A lifelong Episcopalian, Ford worshiped whenever he could at Immanuel Church-on-the-Hill, near his home in Alexandria. As president, he worshiped at St. John’s Episcopal Church on Lafayette Square, and on several occasions he attended services at the Cathedral, including the Sunday he escorted Queen Elizabeth II during her Bicentennial visit to help celebrate the opening of the nave. He also worked actively for the completion of the Cathedral in 1990.

“A Great Church … for National Purposes”

Twice in the past 36 months, the Cathedral has fulfilled Major Pierre L’Enfant’s vision, in his 1791 plan for the new federal city, for a great church “intended for national purposes, such as public prayer, thanksgiving, [and] funeral orations.” That the Cathedral was able to do so was made possible only by the teamwork of a Cathedral staff immersed in preparations less than 48 hours after the last Christmas service. “From chair arrangers and floor polishers, to security guards and flower arrangers, to choristers and vergers, to our key leaders in every area,” Dean Lloyd wrote afterwards, “everyone pulled together to give the nation and the Ford family the kind of prayerful, moving service [President Ford’s passing] called for.”

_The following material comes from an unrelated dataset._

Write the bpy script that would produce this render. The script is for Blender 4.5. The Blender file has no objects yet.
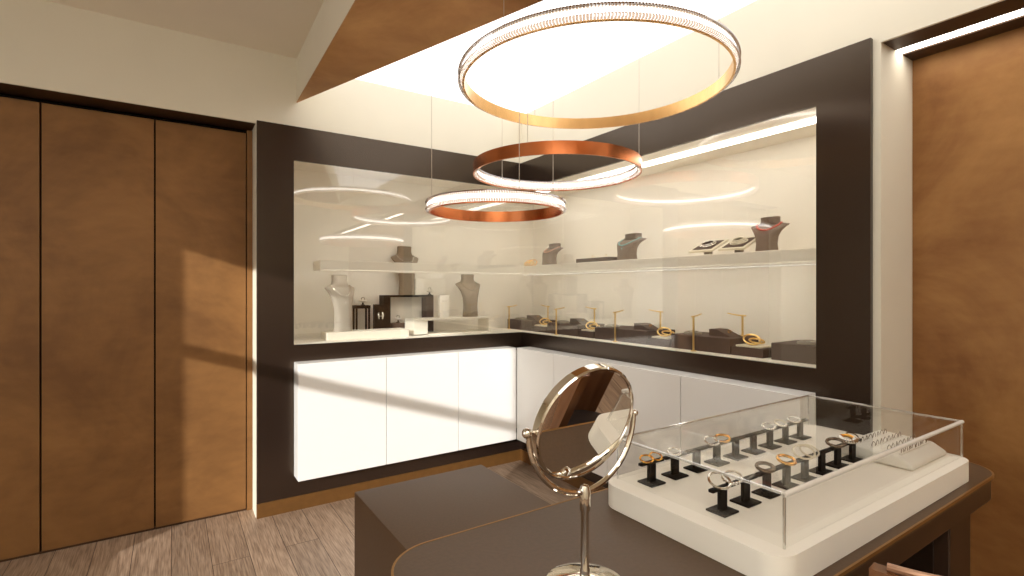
import bpy, bmesh, math, random
from mathutils import Vector, Matrix
random.seed(4)
PI = math.pi
SC = bpy.context.scene
COL = SC.collection

# ---------------------------------------------------------------- helpers
def lin(c):
    def f(v):
        v /= 255.0
        return v/12.92 if v <= 0.04045 else ((v+0.055)/1.055)**2.4
    return (f(c[0]), f(c[1]), f(c[2]), 1.0)

def box(bm, x0, x1, y0, y1, z0, z1, bev=0.0, seg=2):
    m = Matrix.Translation(((x0+x1)/2, (y0+y1)/2, (z0+z1)/2)) @ Matrix.Diagonal((abs(x1-x0), abs(y1-y0), abs(z1-z0), 1))
    r = bmesh.ops.create_cube(bm, size=1.0, matrix=m)
    if bev > 0:
        es = list({e for v in r['verts'] for e in v.link_edges})
        bmesh.ops.bevel(bm, geom=es, offset=bev, segments=seg, affect='EDGES', profile=0.5)

def prism(bm, pts, z0, z1, bev=0.0, seg=3, sides='top'):
    n = len(pts)
    lo = [bm.verts.new((p[0], p[1], z0)) for p in pts]
    hi = [bm.verts.new((p[0], p[1], z1)) for p in pts]
    fb = bm.faces.new(list(reversed(lo))); ft = bm.faces.new(hi)
    for i in range(n):
        j = (i+1) % n
        bm.faces.new((lo[i], lo[j], hi[j], hi[i]))
    if bev > 0:
        es = list(ft.edges)
        if sides == 'both': es += list(fb.edges)
        bmesh.ops.bevel(bm, geom=es, offset=bev, segments=seg, affect='EDGES', profile=0.5)

def extrude_profile(bm, prof, axis, a0, a1):
    """prof: 2-D points; axis 'x' -> (a, p0, p1); axis 'y' -> (p0, a, p1)"""
    def mk(a, p):
        return (a, p[0], p[1]) if axis == 'x' else (p[0], a, p[1])
    A = [bm.verts.new(mk(a0, p)) for p in prof]; B = [bm.verts.new(mk(a1, p)) for p in prof]
    bm.faces.new(list(reversed(A))); bm.faces.new(B)
    for i in range(len(prof)):
        j = (i+1) % len(prof)
        bm.faces.new((A[i], A[j], B[j], B[i]))
    bmesh.ops.recalc_face_normals(bm, faces=bm.faces)

def rrect(x0, x1, y0, y1, r, n=10):
    pts = []
    for cx, cy, a in ((x1-r, y0+r, -PI/2), (x1-r, y1-r, 0), (x0+r, y1-r, PI/2), (x0+r, y0+r, PI)):
        for k in range(n+1):
            t = a + k*PI/2/n
            pts.append((cx+r*math.cos(t), cy+r*math.sin(t)))
    return pts

def lathe(bm, prof, n=48, c=(0, 0, 0), closed=False):
    rings = []
    for (r, z) in prof:
        if r < 1e-6: rings.append([bm.verts.new((c[0], c[1], c[2]+z))])
        else: rings.append([bm.verts.new((c[0]+r*math.cos(2*PI*k/n), c[1]+r*math.sin(2*PI*k/n), c[2]+z)) for k in range(n)])
    pairs = list(zip(rings, rings[1:]))
    if closed: pairs.append((rings[-1], rings[0]))
    for a, b in pairs:
        for k in range(n):
            j = (k+1) % n
            if len(a) == 1 and len(b) == 1: continue
            if len(a) == 1: bm.faces.new((a[0], b[j], b[k]))
            elif len(b) == 1: bm.faces.new((a[k], a[j], b[0]))
            else: bm.faces.new((a[k], a[j], b[j], b[k]))
    bmesh.ops.recalc_face_normals(bm, faces=bm.faces)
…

For a man who assumed the presidency on one day’s notice and had no formal inaugural, it seems fitting that Gerald Ford’s funeral should have taken place at a time of transition between the old year and the new, between two Congresses with political control changing hands, and during major construction projects to improve public access to both the United States Capitol and Washington National Cathedral.

In remarks at the 1975 National Prayer Breakfast, President Ford said that “to be a leader, one must first be a servant.” As the cortège departed the Close after the two-hour service, a half-muffled quarter-peal of bells rang out from the Cathedral’s central tower overlooking the capital city of a nation to which Gerald R. Ford had devoted his life as a public servant.